In the material below, please retype the lines from the very first through the one with "from mathutils import Vector, Matrix", exactly and without pictures.

=-=-=

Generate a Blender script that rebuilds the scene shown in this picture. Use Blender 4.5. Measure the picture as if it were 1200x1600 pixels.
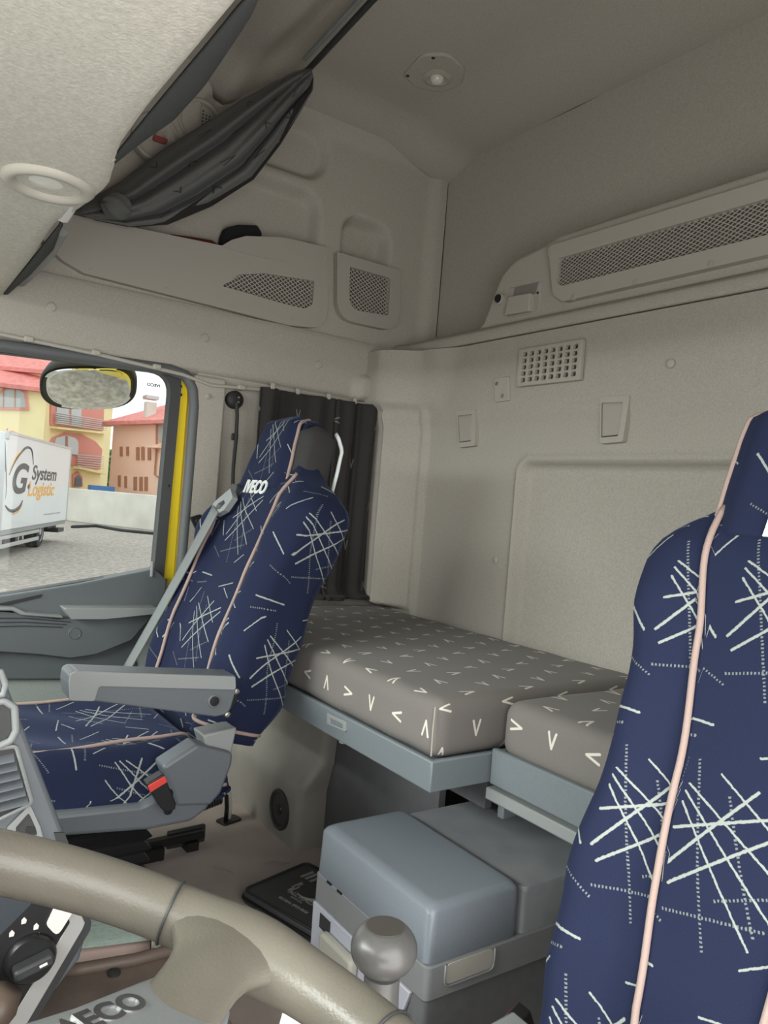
import bpy, bmesh, math, random
from mathutils import Vector, Matrix

for o in list(bpy.data.objects):
    bpy.data.objects.remove(o, do_unlink=True)
SC = bpy.context.scene
COL = SC.collection
random.seed(7)

# ------------------------------------------------------------------ camera
F = 1202.0
EX = Vector((-0.56599059, -0.05406682, 0.82263687))
EY = Vector((0.8205462, 0.05957122, 0.56846742))
EZ = Vector((0.0797407, -0.99675877, -0.01064757))
CAM = Vector((-1.0, 0.0, 1.15))
cam_d = bpy.data.cameras.new('camera')
cam = bpy.data.objects.new('camera', cam_d)
COL.objects.link(cam)
M = Matrix(((EX[0], -EX[1], -EX[2]), (EY[0], -EY[1], -EY[2]), (EZ[0], -EZ[1], -EZ[2]))).to_4x4()
M.translation = CAM
cam.matrix_world = M
cam_d.sensor_fit = 'VERTICAL'
cam_d.sensor_height = 36.0
cam_d.lens = 36.0 * F / 1600.0
cam_d.clip_start = 0.02
cam_d.clip_end = 400
SC.camera = cam

# ------------------------------------------------------------------ daylight: bright overcast sky
W = bpy.data.worlds.new('overcast_sky')
SC.world = W
W.use_nodes = True
wn = W.node_tree
bg = wn.nodes['Background']
bg.inputs[0].default_value = (0.97, 0.985, 1.0, 1)
bg.inputs[1].default_value = 1.0
SC.view_settings.view_transform = 'Standard'
SC.view_settings.look = 'None'
SC.view_settings.gamma = 1.0
SC.view_settings.use_curve_mapping = False
SC.view_settings.exposure = 0.62


def daylight(name, loc, rot, sx, sy, power):
    """soft daylight entering through an opening of the cab"""
    l = bpy.data.lights.new(name, 'AREA')
    l.shape = 'RECTANGLE'
    l.size, l.size_y = sx, sy
    l.energy = power
    l.color = (1.0, 0.985, 0.95)
    o = bpy.data.objects.new(name, l)
    o.location = loc
    o.rotation_euler = rot
    COL.objects.link(o)


daylight('windscreen_daylight', (0.0, -1.5, 2.0), (math.radians(57), 0, 0), 2.2, 1.0, 122.0)
daylight('doorway_daylight', (-1.19, 0.05, 0.95), (math.radians(90), 0, math.radians(-90)), 1.3, 1.2, 16.0)


# ------------------------------------------------------------------ geometry helpers
def pxray(x, y):
    d = Vector((x - 600.0, y - 800.0, F))
    return Vector((d.dot(EX), d.dot(EY), d.dot(EZ)))


def wp(x, y, ax, val):
    """point on the real plane axis=val seen at a photo pixel"""
    d = pxray(x, y)
    return CAM + d * ((val - CAM[ax]) / d[ax])


def wd(x, y, depth):
    return CAM + pxray(x, y) * (depth / F)


def wplane(x, y, O, N):
    d = pxray(x, y)
    return CAM + d * ((O - CAM).dot(N) / d.dot(N))


class Frame:
    def __init__(s, O, U, V, N):
        s.O, s.U, s.V, s.N = Vector(O), Vector(U).normalized(), Vector(V).normalized(), Vector(N).normalized()

    def p(s, u, v, n=0.0):
        return s.O + s.U * u + s.V * v + s.N * n

    def uv(s, x, y, n=0.0):
        q = wplane(x, y, s.O + s.N * n, s.N) - s.O
        return (q.dot(s.U), q.dot(s.V))


def side(x):                     # plane facing the cabin on the passenger side; u = y, v = z
    return Frame((x, 0, 0), (0, 1, 0), (0, 0, 1), (-1, 0, 0))


def back(y):                     # plane facing forward; u = x, v = z
    return Frame((0, y, 0), (1, 0, 0), (0, 0, 1), (0, -1, 0))


def flat(z):                     # horizontal plane facing up
    return Frame((0, 0, z), (1, 0, 0), (0, 1, 0), (0, 0, 1))


def sm(a, b, x):
    t = max(0.0, min(1.0, (x - a) / (b - a)))
    return t * t * (3 - 2 * t)


def interp(xs, ys, x):
    if x <= xs[0]:
        return ys[0]
    for i in range(len(xs) - 1):
        if x <= xs[i + 1]:
            t = (x - xs[i]) / (xs[i + 1] - xs[i])
            t = t * t * (3 - 2 * t) * 0.5 + t * 0.5
            return ys[i] + (ys[i + 1] - ys[i]) * t
    return ys[-1]


def round_poly(pts, r, seg=6):
    """round the corners of a 2D polygon; r is a number or a list"""
    out = []
    n = len(pts)
    for i in range(n):
        ri = r[i] if isinstance(r, (list, tuple)) else r
        p = Vector(pts[i]).to_2d()
        a = Vector(pts[i - 1]).to_2d()
        b = Vector(pts[(i + 1) % n]).to_2d()
        da, db = (a - p), (b - p)
        la, lb = da.length, db.length
        if ri <= 1e-6 or la < 1e-6 or lb < 1e-6:
            out.append((p.x, p.y))
            continue
        da /= la
        db /= lb
        c = max(-0.9999, min(0.9999, da.dot(db)))
        ang = math.acos(c)
        d = min(ri / math.tan(ang / 2), la * 0.48, lb * 0.48)
        s, e = p + da * d, p + db * d
        for k in range(seg + 1):
            t = k / seg
            q = s * (1 - t) ** 2 + p * 2 * t * (1 - t) + e * t * t
            out.append((q.x, q.y))
    return out


def rrect(u0, v0, u1, v1, r, seg=6):
    return round_poly([(u0, v0), (u1, v0), (u1, v1), (u0, v1)], r, seg)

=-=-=

Solution
Generate a Blender script that rebuilds the scene shown in this picture. Use Blender 4.5. Measure the picture as if it were 1200x1600 pixels.
import bpy, bmesh, math, random
from mathutils import Vector, Matrix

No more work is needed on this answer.